• What you have to do
Show each line from the listing that includes the word "high".

• Raw data
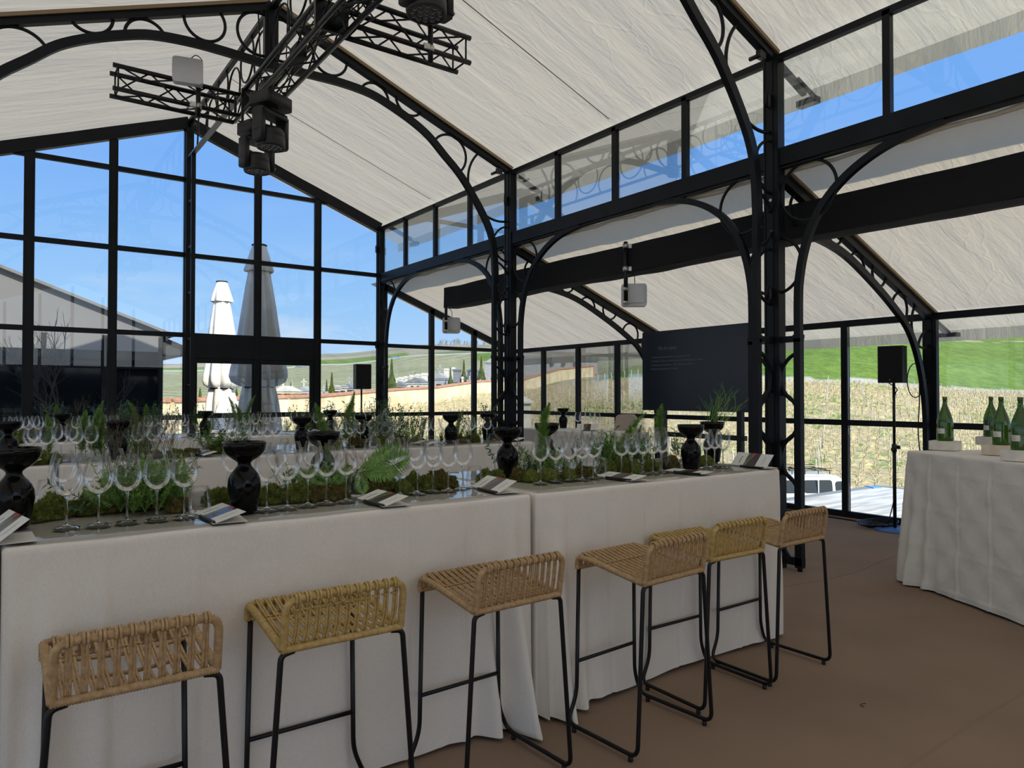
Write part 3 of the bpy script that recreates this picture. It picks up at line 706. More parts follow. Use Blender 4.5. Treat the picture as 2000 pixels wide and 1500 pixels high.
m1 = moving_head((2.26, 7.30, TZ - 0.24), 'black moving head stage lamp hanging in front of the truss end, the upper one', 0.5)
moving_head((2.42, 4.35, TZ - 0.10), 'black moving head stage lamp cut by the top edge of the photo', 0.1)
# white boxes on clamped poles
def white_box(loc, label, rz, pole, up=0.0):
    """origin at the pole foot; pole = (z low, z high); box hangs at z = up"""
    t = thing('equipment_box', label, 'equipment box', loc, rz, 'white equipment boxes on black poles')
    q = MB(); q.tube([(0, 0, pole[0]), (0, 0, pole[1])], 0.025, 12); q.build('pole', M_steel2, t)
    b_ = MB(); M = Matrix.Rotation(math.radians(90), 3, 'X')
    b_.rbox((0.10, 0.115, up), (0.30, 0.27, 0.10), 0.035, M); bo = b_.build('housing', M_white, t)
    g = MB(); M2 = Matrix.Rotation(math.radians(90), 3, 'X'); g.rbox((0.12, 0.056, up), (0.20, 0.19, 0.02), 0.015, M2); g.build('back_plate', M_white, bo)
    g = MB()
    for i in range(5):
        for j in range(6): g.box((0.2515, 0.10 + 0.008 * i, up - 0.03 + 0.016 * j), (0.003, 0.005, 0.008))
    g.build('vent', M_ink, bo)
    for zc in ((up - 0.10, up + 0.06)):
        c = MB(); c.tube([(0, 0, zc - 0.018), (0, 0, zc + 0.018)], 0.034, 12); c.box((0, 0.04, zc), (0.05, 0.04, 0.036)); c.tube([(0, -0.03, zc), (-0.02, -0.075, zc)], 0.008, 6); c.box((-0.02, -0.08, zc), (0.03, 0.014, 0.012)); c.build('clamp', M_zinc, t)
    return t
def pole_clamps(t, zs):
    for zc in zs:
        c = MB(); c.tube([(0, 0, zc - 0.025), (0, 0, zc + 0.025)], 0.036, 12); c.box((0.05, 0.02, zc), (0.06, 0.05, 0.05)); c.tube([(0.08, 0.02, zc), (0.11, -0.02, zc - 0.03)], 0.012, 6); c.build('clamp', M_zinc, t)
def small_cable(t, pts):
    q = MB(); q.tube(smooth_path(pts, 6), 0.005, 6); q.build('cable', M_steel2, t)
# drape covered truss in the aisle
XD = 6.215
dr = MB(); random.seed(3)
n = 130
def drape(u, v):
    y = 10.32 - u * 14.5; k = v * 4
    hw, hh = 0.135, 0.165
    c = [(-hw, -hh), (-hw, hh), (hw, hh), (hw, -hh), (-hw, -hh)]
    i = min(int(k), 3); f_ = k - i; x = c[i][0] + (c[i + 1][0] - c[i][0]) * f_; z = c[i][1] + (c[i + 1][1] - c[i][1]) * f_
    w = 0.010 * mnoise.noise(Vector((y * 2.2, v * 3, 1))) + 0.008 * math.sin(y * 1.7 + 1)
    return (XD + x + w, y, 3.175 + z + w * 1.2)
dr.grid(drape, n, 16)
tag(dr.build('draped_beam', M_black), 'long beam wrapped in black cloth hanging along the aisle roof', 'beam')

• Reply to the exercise
Write part 3 of the bpy script that recreates this picture. It picks up at line 706. More parts follow. Use Blender 4.5. Treat the picture as 2000 pixels wide and 1500 pixels high.
    """origin at the pole foot; pole = (z low, z high); box hangs at z = up"""